The Cost of Belonging

group of people belonging

We’re all familiar with the thrill of being part of a group, team, or club—and, as a consequence, excluded from another group. Here, Becky Allender reflects on an early experience with the human tendency toward division and separation, and on how that dynamic is still playing out in her life today. Becky invites us to consider that the way of Jesus tears down more walls than it builds. This post originally appeared on Red Tent Living.


I could hardly stand the excitement I felt to be shopping with my mother for a skirt to match my Blue Bird vest. Some six-year-old girls were talking about joining Brownies, but my mother said Blue Birds and Camp Fire Girls had a much nicer camp and that sounded great.

Our first Blue Bird meeting at Tremont Elementary School was held soon after second grade started, and one of the girls, Mona, had a straight skirt that matched her vest. Can you imagine the astonishment when I saw that? Obviously, she was so cool and a bit on the wild side.

I remember making “crackle” earrings for our mothers for Christmas. My friend Jane remembers that we dropped marbles into boiling water and then we glued them onto the earring mounts. And in the winter we sold Camp Fire Girl candy. “Assorted chocolates, Camp Fire Girl Mints, and Peanut Butter Logs.” My father took the order forms to his office to help supplement our neighborhood candy sales.

My family moved to a new house on Good Friday that year, and my new elementary school only had a Brownie troop! It didn’t seem right to make the shift and wear a light brown dress with a brown belt. I just didn’t have the heart for it. Seriously, our Blue Bird cap with a “bill” was so much cuter than the Brownie beanie. And—you see, I really loved indigenous people…and what exactly is “Brownie” supposed to mean?

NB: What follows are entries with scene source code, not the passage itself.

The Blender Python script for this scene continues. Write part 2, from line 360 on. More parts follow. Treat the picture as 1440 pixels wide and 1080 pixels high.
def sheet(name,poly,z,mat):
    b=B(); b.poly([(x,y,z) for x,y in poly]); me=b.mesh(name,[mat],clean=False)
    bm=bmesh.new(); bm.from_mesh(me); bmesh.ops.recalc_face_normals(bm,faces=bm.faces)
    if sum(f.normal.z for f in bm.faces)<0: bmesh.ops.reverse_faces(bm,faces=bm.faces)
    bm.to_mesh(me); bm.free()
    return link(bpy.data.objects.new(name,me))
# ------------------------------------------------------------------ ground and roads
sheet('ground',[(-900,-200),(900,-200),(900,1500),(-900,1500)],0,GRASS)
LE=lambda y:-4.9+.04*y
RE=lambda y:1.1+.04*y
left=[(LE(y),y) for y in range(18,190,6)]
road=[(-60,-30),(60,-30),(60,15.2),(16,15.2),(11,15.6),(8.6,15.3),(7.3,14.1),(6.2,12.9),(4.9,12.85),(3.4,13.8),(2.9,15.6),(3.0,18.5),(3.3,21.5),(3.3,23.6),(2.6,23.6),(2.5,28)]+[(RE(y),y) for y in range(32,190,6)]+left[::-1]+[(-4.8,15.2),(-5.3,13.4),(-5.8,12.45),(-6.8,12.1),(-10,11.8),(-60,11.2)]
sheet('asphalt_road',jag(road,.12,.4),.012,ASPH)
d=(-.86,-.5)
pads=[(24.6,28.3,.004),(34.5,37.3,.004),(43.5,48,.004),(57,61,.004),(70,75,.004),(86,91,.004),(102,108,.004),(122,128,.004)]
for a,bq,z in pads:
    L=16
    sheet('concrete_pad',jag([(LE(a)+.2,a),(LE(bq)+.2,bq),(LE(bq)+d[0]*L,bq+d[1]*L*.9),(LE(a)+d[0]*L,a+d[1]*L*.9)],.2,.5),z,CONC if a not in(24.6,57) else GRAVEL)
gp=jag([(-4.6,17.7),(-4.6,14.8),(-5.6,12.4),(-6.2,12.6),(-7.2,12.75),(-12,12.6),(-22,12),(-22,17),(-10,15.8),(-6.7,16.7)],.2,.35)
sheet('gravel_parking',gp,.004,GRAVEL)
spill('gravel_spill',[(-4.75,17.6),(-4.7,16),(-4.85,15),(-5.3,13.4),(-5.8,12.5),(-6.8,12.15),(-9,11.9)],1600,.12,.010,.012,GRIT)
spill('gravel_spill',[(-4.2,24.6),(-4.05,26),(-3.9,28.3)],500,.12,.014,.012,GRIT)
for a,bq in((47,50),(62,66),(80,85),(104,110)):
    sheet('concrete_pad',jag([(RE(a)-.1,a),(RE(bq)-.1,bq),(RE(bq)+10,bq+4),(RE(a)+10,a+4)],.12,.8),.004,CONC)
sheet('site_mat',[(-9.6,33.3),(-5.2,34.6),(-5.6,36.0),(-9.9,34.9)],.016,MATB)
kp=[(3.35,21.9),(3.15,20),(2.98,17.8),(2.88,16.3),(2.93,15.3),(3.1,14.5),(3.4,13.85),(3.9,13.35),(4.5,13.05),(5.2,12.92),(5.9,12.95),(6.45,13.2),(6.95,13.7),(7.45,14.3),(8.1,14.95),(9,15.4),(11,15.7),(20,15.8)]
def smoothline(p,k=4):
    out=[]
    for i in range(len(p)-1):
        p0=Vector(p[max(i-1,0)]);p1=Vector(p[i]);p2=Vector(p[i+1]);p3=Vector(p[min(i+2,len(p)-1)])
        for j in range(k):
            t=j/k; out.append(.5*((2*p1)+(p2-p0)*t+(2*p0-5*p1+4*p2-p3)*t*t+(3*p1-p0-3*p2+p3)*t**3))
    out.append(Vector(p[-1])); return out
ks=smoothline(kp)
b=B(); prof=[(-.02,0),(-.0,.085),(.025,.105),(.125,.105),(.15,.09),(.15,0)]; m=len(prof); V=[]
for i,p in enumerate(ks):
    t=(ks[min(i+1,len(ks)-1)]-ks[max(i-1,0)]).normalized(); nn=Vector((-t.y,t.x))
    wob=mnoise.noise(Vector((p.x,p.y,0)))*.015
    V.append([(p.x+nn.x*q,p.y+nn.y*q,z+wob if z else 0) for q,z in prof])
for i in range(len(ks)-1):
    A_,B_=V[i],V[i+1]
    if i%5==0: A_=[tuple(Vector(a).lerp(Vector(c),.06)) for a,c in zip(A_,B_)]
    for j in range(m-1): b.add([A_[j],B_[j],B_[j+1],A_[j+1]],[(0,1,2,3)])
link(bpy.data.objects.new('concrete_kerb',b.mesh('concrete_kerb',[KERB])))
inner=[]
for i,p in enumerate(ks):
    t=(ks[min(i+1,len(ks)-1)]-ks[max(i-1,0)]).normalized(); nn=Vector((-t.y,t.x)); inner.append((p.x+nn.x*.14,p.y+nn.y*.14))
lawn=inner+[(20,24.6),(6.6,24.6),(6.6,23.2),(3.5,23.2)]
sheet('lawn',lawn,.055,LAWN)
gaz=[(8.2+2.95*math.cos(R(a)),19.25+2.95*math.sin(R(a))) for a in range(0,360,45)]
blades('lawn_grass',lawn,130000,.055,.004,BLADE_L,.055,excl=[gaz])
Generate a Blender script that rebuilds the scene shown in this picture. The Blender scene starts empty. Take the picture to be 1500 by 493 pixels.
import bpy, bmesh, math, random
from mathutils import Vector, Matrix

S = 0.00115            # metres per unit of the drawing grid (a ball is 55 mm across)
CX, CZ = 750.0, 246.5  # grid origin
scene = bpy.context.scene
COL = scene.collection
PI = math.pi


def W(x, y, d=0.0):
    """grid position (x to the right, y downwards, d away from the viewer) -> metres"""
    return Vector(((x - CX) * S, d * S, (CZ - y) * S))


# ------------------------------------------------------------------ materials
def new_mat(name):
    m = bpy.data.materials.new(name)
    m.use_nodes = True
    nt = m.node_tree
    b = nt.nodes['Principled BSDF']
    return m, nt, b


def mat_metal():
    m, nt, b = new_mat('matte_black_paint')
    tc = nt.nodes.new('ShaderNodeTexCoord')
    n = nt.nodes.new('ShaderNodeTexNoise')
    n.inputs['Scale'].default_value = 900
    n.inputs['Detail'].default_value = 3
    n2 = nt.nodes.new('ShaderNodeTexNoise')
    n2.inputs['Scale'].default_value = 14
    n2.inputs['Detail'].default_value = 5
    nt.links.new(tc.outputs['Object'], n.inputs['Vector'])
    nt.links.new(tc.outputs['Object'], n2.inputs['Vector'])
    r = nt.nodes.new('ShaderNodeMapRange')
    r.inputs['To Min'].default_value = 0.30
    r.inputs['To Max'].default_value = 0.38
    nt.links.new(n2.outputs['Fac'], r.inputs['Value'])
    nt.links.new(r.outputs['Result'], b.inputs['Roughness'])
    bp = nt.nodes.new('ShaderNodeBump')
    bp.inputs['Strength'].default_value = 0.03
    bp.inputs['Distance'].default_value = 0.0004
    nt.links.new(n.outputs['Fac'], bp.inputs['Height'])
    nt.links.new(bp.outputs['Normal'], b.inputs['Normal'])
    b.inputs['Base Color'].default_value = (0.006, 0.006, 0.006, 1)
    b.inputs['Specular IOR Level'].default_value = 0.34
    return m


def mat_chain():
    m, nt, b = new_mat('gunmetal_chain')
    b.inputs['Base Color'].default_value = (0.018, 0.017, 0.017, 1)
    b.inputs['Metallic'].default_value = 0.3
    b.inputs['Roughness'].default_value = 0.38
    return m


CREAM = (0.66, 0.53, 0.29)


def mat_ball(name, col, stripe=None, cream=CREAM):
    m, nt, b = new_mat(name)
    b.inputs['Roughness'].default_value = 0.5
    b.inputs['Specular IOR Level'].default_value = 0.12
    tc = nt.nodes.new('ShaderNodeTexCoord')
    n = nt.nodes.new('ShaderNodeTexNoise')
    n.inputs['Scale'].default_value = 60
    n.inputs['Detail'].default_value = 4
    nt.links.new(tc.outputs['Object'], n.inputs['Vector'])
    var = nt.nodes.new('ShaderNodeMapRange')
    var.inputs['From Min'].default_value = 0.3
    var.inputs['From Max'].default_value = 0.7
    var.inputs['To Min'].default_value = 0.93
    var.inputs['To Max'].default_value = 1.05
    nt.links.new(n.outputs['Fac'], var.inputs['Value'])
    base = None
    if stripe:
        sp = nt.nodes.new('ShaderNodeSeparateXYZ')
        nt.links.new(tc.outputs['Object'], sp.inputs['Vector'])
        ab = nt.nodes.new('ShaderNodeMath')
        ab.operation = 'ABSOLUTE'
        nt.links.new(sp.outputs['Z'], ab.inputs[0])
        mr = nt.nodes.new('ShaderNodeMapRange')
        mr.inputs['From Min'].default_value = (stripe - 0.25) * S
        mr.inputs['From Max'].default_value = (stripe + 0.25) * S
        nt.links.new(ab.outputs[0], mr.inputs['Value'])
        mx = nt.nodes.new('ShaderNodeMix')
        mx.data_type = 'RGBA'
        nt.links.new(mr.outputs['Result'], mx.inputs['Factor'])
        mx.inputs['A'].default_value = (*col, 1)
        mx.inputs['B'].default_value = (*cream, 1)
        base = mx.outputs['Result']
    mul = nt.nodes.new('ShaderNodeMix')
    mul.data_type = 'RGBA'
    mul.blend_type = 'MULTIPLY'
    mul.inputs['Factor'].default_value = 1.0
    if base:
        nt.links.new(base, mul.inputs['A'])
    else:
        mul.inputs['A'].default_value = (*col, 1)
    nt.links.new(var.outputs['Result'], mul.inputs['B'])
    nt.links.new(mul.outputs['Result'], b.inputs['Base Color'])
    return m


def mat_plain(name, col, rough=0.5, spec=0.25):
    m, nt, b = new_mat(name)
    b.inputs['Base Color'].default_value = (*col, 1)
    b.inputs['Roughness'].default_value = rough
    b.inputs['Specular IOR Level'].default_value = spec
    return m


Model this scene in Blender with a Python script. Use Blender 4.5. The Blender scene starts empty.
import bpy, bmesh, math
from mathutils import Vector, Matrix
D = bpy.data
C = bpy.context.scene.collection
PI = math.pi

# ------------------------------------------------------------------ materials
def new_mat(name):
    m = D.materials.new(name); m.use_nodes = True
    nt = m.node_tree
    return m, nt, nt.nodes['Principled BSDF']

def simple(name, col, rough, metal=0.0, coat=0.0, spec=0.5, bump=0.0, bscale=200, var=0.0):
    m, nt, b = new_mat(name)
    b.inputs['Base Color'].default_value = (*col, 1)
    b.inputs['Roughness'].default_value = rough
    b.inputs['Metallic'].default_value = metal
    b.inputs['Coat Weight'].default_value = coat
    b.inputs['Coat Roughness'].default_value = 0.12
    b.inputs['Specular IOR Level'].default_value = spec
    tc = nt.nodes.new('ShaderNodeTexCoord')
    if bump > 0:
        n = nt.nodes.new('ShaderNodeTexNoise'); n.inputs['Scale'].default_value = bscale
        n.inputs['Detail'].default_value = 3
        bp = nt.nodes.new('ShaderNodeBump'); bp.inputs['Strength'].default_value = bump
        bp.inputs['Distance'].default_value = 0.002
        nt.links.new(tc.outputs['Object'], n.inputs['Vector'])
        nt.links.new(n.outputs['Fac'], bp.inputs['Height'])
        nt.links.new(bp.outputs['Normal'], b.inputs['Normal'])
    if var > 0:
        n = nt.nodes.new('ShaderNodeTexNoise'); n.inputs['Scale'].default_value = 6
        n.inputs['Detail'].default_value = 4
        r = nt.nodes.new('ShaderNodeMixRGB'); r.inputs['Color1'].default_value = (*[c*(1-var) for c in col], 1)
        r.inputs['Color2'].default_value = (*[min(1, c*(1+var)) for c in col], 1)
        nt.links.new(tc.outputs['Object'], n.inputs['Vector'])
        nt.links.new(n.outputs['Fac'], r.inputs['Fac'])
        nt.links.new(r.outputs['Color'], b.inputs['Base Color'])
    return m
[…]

In my new neighborhood, Paula lived one street from ours. Since we were the only second graders, we became fast friends, and my mother talked her mother into starting the first Blue Bird troop at Windermere Elementary School! They decided to have meetings in Paula’s basement. This seemed too good to be true.

The dilemma with belonging to Blue Birds was that we were excluded from the Brownies. Belonging to one group often leads to the exclusion from other groups. As much as I wanted to be true to the Blue Birds, there were more girls outside of Blue Birds whom I wanted as friends.

The Smith twins ruled the playground, and they seemed to have commanded the allegiance of the prettiest, brightest, and savviest girls in the second grade. Thankfully, the twins seemed to like me, as long as I never, ever wore pink again. The stakes were clear and I obeyed.

Last year, when I turned 65, my daughter who was shopping with me held up a “dusty rose” cashmere turtleneck and said that this was the new color for the year and I would look good in it. I tried it on and in the dressing room it hit me: I would be wearing pink for the first time since the spring when I turned seven.

We long to belong to a group. Unless we live off the grid and refuse involvement with people, we are caught between fitting in by not wearing pink, or not belonging. We are storm-tossed between longing and belonging.

We are storm-tossed between longing and belonging.

If I belong then at least I am not alone, but I have to live with the weight of making sure I don’t break the norms that define our group.

If I have felt that to be true in various groups, I feel it most in the community called Christian. There are scads of divisions over the ritual of baptism, and once you begin to talk about how the Holy Spirit works in our lives, well, forget about it. Recent estimates had 89 percent of evangelical Christians voting for Trump. I did not. The division over this one political difference has triumphed over a number of friendships. My so-called “snowflake” theology incites derision.

How did Jesus keep his little band together? He called Simon and Matthew to be his disciples. Matthew was a tax gatherer and Simon was a zealot. Matthew was the unpatriotic traitor who worked for the government, and Simon was the revolutionary loyalist, akin to the Weathermen and the SDS (Students for a Democratic Society—if you don’t know of these categories, check out Wikipedia). Apart from Jesus, Simon and Matthew would have been violent enemies, but “in Christ” there are certain differences that do not really matter. Galatians 3:28 says, “There is neither Jew nor Gentile, neither slave nor free, nor is there male and female, for you are all one in Christ Jesus.”

I may not belong, at least at the moment, due to my political convictions, but I am in good company with broken, traitorous revolutionaries who believe that everyone belongs at no cost, no demands, no color schemes, all because we belong to Jesus.

But still I like vests with beads and felted earth symbols and blue beanies without loops on top.